A l’université, car il se vantait de pousser les femmes aux études, il avait aussi son bordel avec chambres, jacuzzi et surtout un bloc gynéco avec tout ce qu’il faut pour les examens, les avortements. D’ailleurs, toutes les filles et tous les garçons qu’il pratiquait avaient d’abord une prise de sang faite par ses infirmières bulgares (les mêmes ? je ne sais pas) pour vérifier leur santé.
Ceux ou celles, parmi les gens ordinaires, qui avaient l’audace de vouloir se venger étaient tués, torturés, et filmées pour donner l’exemple.
Sa principale rabatteuse, qu’il craignait car elle pratiquait la magie noire, venait jusqu’à Paris, dans les palaces, pour y rencontrer des femmes importantes comme Dati, par exemple, à tout hasard. Il adorait, s’agissant des politiques Africains, passer un moment intime avec leurs femmes qui repartaient avec les fameuses valises et les couteux bijoux.
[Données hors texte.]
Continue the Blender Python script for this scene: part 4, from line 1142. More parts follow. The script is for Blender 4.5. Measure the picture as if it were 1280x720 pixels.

Il aimait aussi improviser une visite dans les mariages de ses employés, cousins, relations et là, il faisait son marché. Les jeunes filles disparaissaient de la fête. Il avait placé des personnes de confiance à des direction de télé ce qui leur permettait d’inviter de belles artistes du bassin méditerranéen, ou d’ailleurs, de les faire venir et d’en abuser contre cadeaux ou violence. Tous ceux qui pouvaient lui fournir des jeunes filles étaient grassement récompensés. Chaque voyage ou déplacement était prétexte à renouveler le cheptel même s’il embarquait sa marchandise avec lui, notamment ses amazones, les filles en treillis soi-disant entraînées mais en fait de pauvres filles en otage obligées de paraître souriantes et efficaces. Les vrais gardes du corps étaient derrière.
Ce personnage désaxé, pervers, cruel, reçu comme un prince partout, dictant ses caprices, a rongé l’économie de son pays, corrompu tout ce qu’il a pu, humilié ses sujets, reste un demi-dieu pour beaucoup de Libyens. Certain(e)s voudraient que la vérité éclate, que son procès soit fait, que les victimes puissent enfin se laver. Mais c’est impossible, la honte de leurs familles, la honte du peuple est trop forte et ceux qui feraient leur coming out pourraient être tués, ou emprisonnés comme complices de ce traître, en tout cas déshonorés à jamais.
Livre dense, ahurissant, questionnant. Oui, de nos jours, on fait des courbettes à ces monstres, on les caresse dans le sens du poil, on est prié de bien les traiter.
Les Proies (dans le harem de Khadafi) d’Annick Cojean, chez Grasset en 2012 et dans le Livre de Poche. 300 pages, 6,90 €.